Responsibilities of the issuer

In addition to the responsibilities entrusted on the issuer of debt securities under SEBI (ILDS) Regulations, the following additional responsibilities have been entrusted upon the issuers of Green Debt Securities under the Circular:

  1. The issuer must maintain a decision-making process which it uses to determine the continuing eligibility of the project(s) and/or asset(s), which would include, without limitation, a statement on the environmental objectives of the Green Debt Securities and a process to determine whether the project(s) and/or asset(s) meet the eligibility requirements.
  2. The issuer must ensure that all project(s) and/or asset(s) funded by the proceeds of Green Debt Securities, meet the documented objectives of Green Debt Securities.
  3. The issuer utilise the proceeds only for the stated purpose, as disclosed in the offer document.

These responsibilities are also in line with the responsibilities entrusted upon the issuers of Green Bonds or Climate Bonds internationally, either directly or indirectly, under the Climate Bonds Standards.


India is one of popular markets when it comes to issuance of Green Bonds. It featured in the 7th position in terms of issuances in 2016 with issuance of USD 2.7 billion, behind United States, France, China, Germany, Netherlands and Sweden.

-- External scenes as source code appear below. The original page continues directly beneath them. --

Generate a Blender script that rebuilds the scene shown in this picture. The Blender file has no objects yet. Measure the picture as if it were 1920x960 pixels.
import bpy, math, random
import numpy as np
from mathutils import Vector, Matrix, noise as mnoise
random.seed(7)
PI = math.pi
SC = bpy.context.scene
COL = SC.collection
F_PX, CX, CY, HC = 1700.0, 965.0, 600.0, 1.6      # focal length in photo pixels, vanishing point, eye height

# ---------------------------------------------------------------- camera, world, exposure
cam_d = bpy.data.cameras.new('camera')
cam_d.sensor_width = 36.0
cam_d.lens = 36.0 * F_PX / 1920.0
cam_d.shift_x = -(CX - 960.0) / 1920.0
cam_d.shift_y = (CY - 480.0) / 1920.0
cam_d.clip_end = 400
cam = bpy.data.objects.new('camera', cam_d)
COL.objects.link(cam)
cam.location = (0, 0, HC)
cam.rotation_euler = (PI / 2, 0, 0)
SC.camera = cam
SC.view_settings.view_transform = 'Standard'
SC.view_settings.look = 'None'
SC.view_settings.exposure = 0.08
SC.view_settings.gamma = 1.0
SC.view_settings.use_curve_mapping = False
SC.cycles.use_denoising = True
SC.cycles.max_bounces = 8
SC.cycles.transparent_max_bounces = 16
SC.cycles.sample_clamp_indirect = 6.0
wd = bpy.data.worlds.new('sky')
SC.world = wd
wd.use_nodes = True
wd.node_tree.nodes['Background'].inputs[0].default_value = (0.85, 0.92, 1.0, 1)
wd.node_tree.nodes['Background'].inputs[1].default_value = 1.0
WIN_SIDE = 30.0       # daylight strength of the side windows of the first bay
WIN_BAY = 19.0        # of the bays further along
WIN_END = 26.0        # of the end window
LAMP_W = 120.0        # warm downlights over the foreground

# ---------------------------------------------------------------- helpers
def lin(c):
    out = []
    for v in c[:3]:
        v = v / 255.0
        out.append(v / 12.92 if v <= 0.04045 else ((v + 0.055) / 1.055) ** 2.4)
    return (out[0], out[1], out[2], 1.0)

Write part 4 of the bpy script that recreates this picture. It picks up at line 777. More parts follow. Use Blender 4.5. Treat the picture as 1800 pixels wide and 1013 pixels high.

The future prospects of Green Bonds in India also seems bright, considering the ambitious target set by India’s Intended Nationally Determined Contribution (INDC) for achieving climate change object and funding requirement of USD 2.5 trillion that is envisaged by INDC for meeting the desired objectives. On such pretext, some definitive guidelines will certainly do a world of good for the issuers in the country.